Sunday, April 27, 2008

"Across the Cove" across the years


I've always loved the painting, "Providence from Across the Cove," by Alvan Fisher. I first saw an image of it in Florence Parker Simister's wonderful 1968 book, Streets of the City, which is out of print now but still may be found in libraries and in used books stores.

I like the fact that you can pick out landmarks in the 190-year-old painting that still exist today on Providence's College Hill and the East Side. (The actual painting is in the collection of the Rhode Island Historical Society.)

In the middle distance is the steeple of the First Baptist Church in America. To the right is the brick University Hall of Brown University, and to the right of that, the steeple of the First Unitarian Church.

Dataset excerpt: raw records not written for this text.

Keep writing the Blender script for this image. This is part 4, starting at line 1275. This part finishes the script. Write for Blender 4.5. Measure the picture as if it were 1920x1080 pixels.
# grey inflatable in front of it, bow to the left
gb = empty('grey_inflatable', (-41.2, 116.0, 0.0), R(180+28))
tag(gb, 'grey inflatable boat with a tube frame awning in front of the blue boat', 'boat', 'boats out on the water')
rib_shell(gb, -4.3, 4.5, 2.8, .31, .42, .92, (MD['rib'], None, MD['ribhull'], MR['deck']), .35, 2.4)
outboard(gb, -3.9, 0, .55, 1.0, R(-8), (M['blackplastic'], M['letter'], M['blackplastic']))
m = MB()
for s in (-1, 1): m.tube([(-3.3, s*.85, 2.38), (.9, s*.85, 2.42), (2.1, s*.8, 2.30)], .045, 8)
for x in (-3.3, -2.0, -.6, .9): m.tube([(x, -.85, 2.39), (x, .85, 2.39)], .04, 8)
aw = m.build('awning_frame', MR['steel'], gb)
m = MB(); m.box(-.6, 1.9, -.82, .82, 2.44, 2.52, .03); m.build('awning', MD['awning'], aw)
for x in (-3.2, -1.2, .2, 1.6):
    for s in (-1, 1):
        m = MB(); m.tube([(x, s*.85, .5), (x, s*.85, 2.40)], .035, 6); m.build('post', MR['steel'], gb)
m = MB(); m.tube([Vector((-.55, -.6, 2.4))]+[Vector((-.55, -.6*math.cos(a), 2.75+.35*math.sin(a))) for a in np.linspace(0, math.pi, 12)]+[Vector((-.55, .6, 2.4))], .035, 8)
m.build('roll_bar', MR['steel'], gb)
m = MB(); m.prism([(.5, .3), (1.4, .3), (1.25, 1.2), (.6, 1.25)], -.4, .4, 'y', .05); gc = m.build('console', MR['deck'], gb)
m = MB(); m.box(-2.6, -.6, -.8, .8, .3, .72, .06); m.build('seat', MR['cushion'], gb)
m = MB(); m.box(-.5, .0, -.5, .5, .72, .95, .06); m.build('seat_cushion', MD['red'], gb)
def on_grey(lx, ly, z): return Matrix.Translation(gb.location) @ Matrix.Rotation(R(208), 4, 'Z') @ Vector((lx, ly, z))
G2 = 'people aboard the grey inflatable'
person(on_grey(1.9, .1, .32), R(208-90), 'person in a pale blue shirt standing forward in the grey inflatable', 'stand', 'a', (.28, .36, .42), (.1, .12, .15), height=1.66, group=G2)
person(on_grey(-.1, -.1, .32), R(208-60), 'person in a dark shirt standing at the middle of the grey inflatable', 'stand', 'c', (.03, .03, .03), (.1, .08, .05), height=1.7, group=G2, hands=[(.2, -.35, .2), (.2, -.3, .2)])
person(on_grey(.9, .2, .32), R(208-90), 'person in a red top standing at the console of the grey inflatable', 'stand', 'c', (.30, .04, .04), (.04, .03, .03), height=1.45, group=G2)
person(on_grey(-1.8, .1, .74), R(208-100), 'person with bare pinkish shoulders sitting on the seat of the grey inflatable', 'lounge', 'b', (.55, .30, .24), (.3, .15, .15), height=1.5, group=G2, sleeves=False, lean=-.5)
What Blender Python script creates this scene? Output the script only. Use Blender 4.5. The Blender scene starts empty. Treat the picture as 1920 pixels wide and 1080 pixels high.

In the foreground is the Cove itself, a tidal body of water that connected Providence's two rivers (the Woonasquatucket and the Moshassuck) to the head of Narragansett Bay. A defining feature of the Providence landscape, the Cove has all but disappeared today, filled in and covered over more or less by the area between the train station and Kennedy Plaza, and from Providence Place mall to North Main Street. (The circular Waterplace that is the centerpiece of the city's riverwalk is a nod to the historical significance of the original Cove.)

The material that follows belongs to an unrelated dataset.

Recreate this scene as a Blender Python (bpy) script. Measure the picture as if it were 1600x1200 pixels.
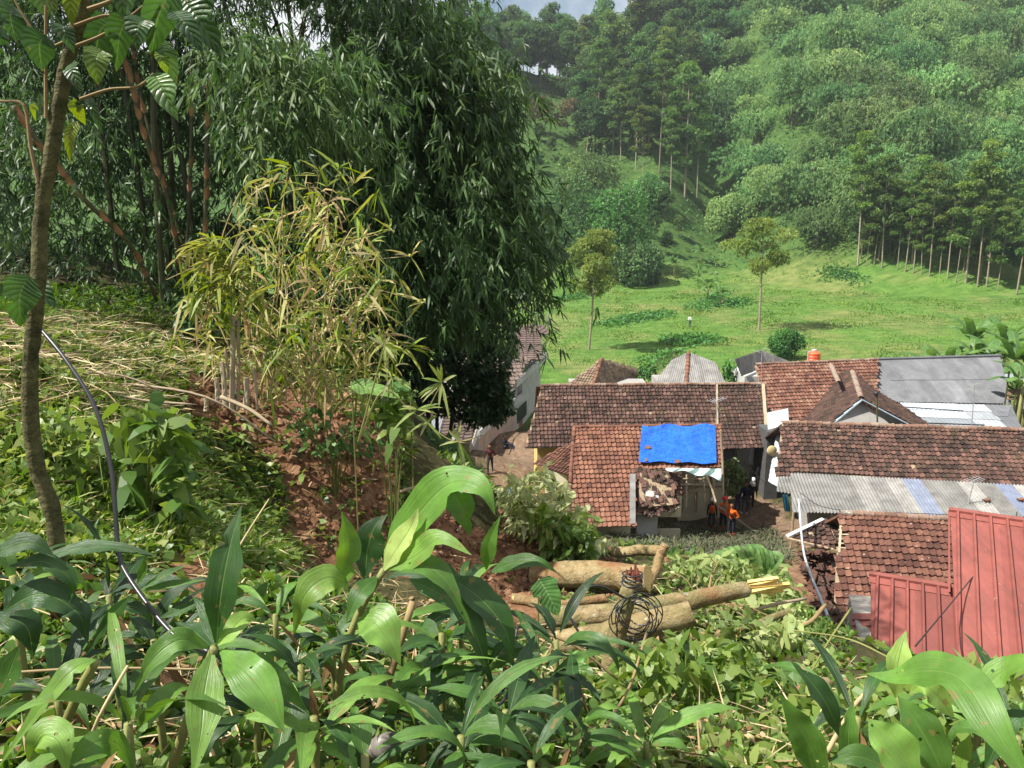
import bpy, math
import numpy as np
from mathutils import Vector, Matrix
for _o in list(bpy.data.objects): bpy.data.objects.remove(_o)
sc = bpy.context.scene
C = sc.collection
rng = np.random.default_rng(11)
# ------------------------------------------------------------------ camera
F, CAMZ, PITCH = 1202.0, 15.0, math.radians(12)
_c = bpy.data.cameras.new('camera'); cam = bpy.data.objects.new('camera', _c); C.objects.link(cam)
_c.sensor_width = 36; _c.lens = F / 1600 * 36; _c.clip_end = 2000; _c.clip_start = 0.05
cam.location = (0, 0, CAMZ); cam.rotation_euler = (math.pi / 2 - PITCH, 0, 0)
sc.camera = cam
# ------------------------------------------------------------------ sky, sun, exposure
HAZE = 0.00022
S = np.array([-0.58, -0.16, 0.80]); S /= np.linalg.norm(S)
sun_el = math.asin(S[2]); sun_az = math.atan2(S[0], S[1])
w = bpy.data.worlds.new('World'); sc.world = w; w.use_nodes = True
nt = w.node_tree; nt.nodes.clear()
out = nt.nodes.new('ShaderNodeOutputWorld'); bg = nt.nodes.new('ShaderNodeBackground')
sky = nt.nodes.new('ShaderNodeTexSky'); sky.sky_type = 'NISHITA'; sky.sun_disc = False
sky.sun_elevation = sun_el; sky.sun_rotation = -sun_az; sky.air_density = 1.2; sky.dust_density = 2.0
tc = nt.nodes.new('ShaderNodeTexCoord'); nz = nt.nodes.new('ShaderNodeTexNoise')
nz.inputs['Scale'].default_value = 2.6; nz.inputs['Detail'].default_value = 6; nz.inputs['Roughness'].default_value = .6
rp = nt.nodes.new('ShaderNodeValToRGB'); rp.color_ramp.elements[0].position = .36; rp.color_ramp.elements[1].position = .56
mx = nt.nodes.new('ShaderNodeMix'); mx.data_type = 'RGBA'; mx.inputs[7].default_value = (8.6, 8.8, 9.1, 1)
nt.links.new(tc.outputs['Generated'], nz.inputs['Vector']); nt.links.new(nz.outputs[0], rp.inputs[0])
nt.links.new(rp.outputs[0], mx.inputs[0]); nt.links.new(sky.outputs[0], mx.inputs[6])
nt.links.new(mx.outputs[2], bg.inputs[0]); nt.links.new(bg.outputs[0], out.inputs[0])
bg.inputs[1].default_value = 0.058
sl = bpy.data.lights.new('sun', 'SUN'); so = bpy.data.objects.new('sun', sl); C.objects.link(so)
sl.energy = 5.0; sl.angle = math.radians(0.55); sl.color = (1.0, .95, .86)
so.rotation_euler = Vector(S).to_track_quat('Z', 'Y').to_euler(); so.location = (-20, 0, 60)
sc.view_settings.view_transform = 'Standard'; sc.view_settings.look = 'None'
sc.view_settings.gamma = 1; sc.view_settings.use_curve_mapping = False
sc.view_settings.exposure = 1.08
sc.cycles.max_bounces = 6; sc.cycles.diffuse_bounces = 3; sc.cycles.glossy_bounces = 2
sc.cycles.transmission_bounces = 4; sc.cycles.transparent_max_bounces = 8; sc.cycles.volume_bounces = 0
sc.cycles.use_denoising = True; sc.cycles.sample_clamp_indirect = 6
# ------------------------------------------------------------------ image helpers: a pixel plus a real depth gives a place
_cp, _sp = math.cos(PITCH), math.sin(PITCH)
def ray(u, v):
    u = np.asarray(u, float); v = np.asarray(v, float)
    x = (u - 800) / F; y = (600 - v) / F
    return np.stack([x, y * _sp + _cp, y * _cp - _sp], -1)
CAM = np.array([0, 0, CAMZ])
def pt(u, v, d):
    r = ray(u, v); return CAM + r * (np.asarray(d, float) / r[..., 1])[..., None]
def pz(u, v, z):
    r = ray(u, v); return CAM + r * ((z - CAMZ) / r[..., 2])[..., None]
def nrm(a): return a / np.maximum(np.linalg.norm(a, axis=-1, keepdims=True), 1e-9)
def inpoly(x, y, poly):
    x = np.asarray(x, float); y = np.asarray(y, float); r = np.zeros(x.shape, bool); n = len(poly)
    for i in range(n):
        x1, y1 = poly[i]; x2, y2 = poly[(i + 1) % n]
        c = ((y1 > y) != (y2 > y)) & (x < (x2 - x1) * (y - y1) / (y2 - y1 + 1e-12) + x1)
        r ^= c
    return r
def sample_poly(poly, n):
    p = np.array(poly, float); lo, hi = p.min(0), p.max(0); o = np.zeros((0, 2))
    while len(o) < n:
        q = lo + rng.random((n * 2, 2)) * (hi - lo); o = np.vstack([o, q[inpoly(q[:, 0], q[:, 1], poly)]])
    return o[:n]
_wv = {}
def fbm(x, y, scale, seed=0, octv=4):
    if seed not in _wv:
        r = np.random.default_rng(100 + seed); a = r.random(28) * 6.283
        _wv[seed] = (np.cos(a), np.sin(a), r.random(28) * 6.283, .6 + .8 * r.random(28))
    cx, sx, ph, fr = _wv[seed]; o = 0; A = 1; k = 6.283 / scale
    for q in range(octv):
        s = slice(q * 7, q * 7 + 7)
        for i in range(s.start, min(s.stop, 28)):
            o = o + A * np.sin((x * cx[i] + y * sx[i]) * k * fr[i] + ph[i] + 1.7 * np.sin((x * sx[i] - y * cx[i]) * k * .6 + ph[i])) / 4
        A *= .5; k *= 2.1
    return o
# ------------------------------------------------------------------ object helpers
def tag(o, label=None, cat=None, group=None, kind=None):
    if label: o['label'] = label
    if cat: o['category'] = cat
    if group: o['group'] = group
    if kind: o['kind'] = kind
    return o
def thing(name, label, cat, loc=(0, 0, 0), group=None):
    o = bpy.data.objects.new(name, None); C.objects.link(o); o.location = tuple(float(q) for q in loc)
    o.empty_display_size = .2
    return tag(o, label, cat, group)
def rootloc(p):
    l = np.zeros(3)
    while p is not None: l = l + np.array(p.location); p = p.parent
    return l
def mesh_np(name, V, f3=None, f4=None, mats=(), attrs=None, smooth=False, midx=None):
    me = bpy.data.meshes.new(name); V = np.asarray(V, np.float32)
    f3 = np.zeros((0, 3), int) if f3 is None else np.asarray(f3, int).reshape(-1, 3)
    f4 = np.zeros((0, 4), int) if f4 is None else np.asarray(f4, int).reshape(-1, 4)
    n3, n4 = len(f3), len(f4)
    me.vertices.add(len(V)); me.vertices.foreach_set('co', V.ravel())
    idx = np.concatenate([f3.ravel(), f4.ravel()]).astype(np.int32)
    me.loops.add(len(idx)); me.loops.foreach_set('vertex_index', idx)
    ls = np.concatenate([np.arange(n3) * 3, n3 * 3 + np.arange(n4) * 4]).astype(np.int32)
    me.polygons.add(n3 + n4); me.polygons.foreach_set('loop_start', ls)
    try: me.polygons.foreach_set('loop_total', np.concatenate([np.full(n3, 3), np.full(n4, 4)]).astype(np.int32))
    except Exception: pass
    if midx is not None: me.polygons.foreach_set('material_index', np.asarray(midx, np.int32))
    me.polygons.foreach_set('use_smooth', np.full(n3 + n4, bool(smooth)))
    for k, a in (attrs or {}).items():
        at = me.attributes.new(k, 'FLOAT', 'POINT'); at.data.foreach_set('value', np.asarray(a, np.float32))
    for m in (mats if isinstance(mats, (list, tuple)) else [mats]): me.materials.append(m)
    me.update(calc_edges=True)
    return me
def link(name, me, parent=None, mw=None):
    o = bpy.data.objects.new(name, me); C.objects.link(o)
    if parent is not None: o.parent = parent
    if mw is not None:
        o.matrix_local = Matrix.Translation(Vector(-rootloc(parent))) @ mw if parent is not None else mw
    return o
def copy_tree(o, parent=None):
    c = o.copy(); C.objects.link(c); c.parent = parent
    for ch in o.children: copy_tree(ch, c)
    return c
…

At lunchtime the other day, I thought I'd try to figure out where Fisher had viewed the scene when he made his painting nearly two centuries ago. The three buildings I could still recognize would help me locate the spot, and a small hill on the far left in the painting is probably about where the State House is.

Well, it turns out that Fisher (who put himself in the painting as one of the tiny figures in the foreground) was viewing the scene approximately from the second-floor foyer of the Providence Place mall. (If you cross over on the Skybridge from the Westin Hotel, you enter a glass-walled space from which you can look out upon the "Now" of Fisher's "Then.") The only one of the three buildings that you can still see from there is the First Baptist Church, more or less in the center. To the left, the view is interrupted by the GTech building, and to the right by the Courtyard Hotel. And of course the Cove is long gone, covered by those buildings as well as by Memorial Boulevard and its intersection with Francis Street, plus Kennedy Plaza.

The idyllic scene that is one of the oldest depictions of a Rhode Island landscape is now a busy urban streetscape. Progress has a price, but at least Fisher left us a picture of Providence as it looked once upon a time.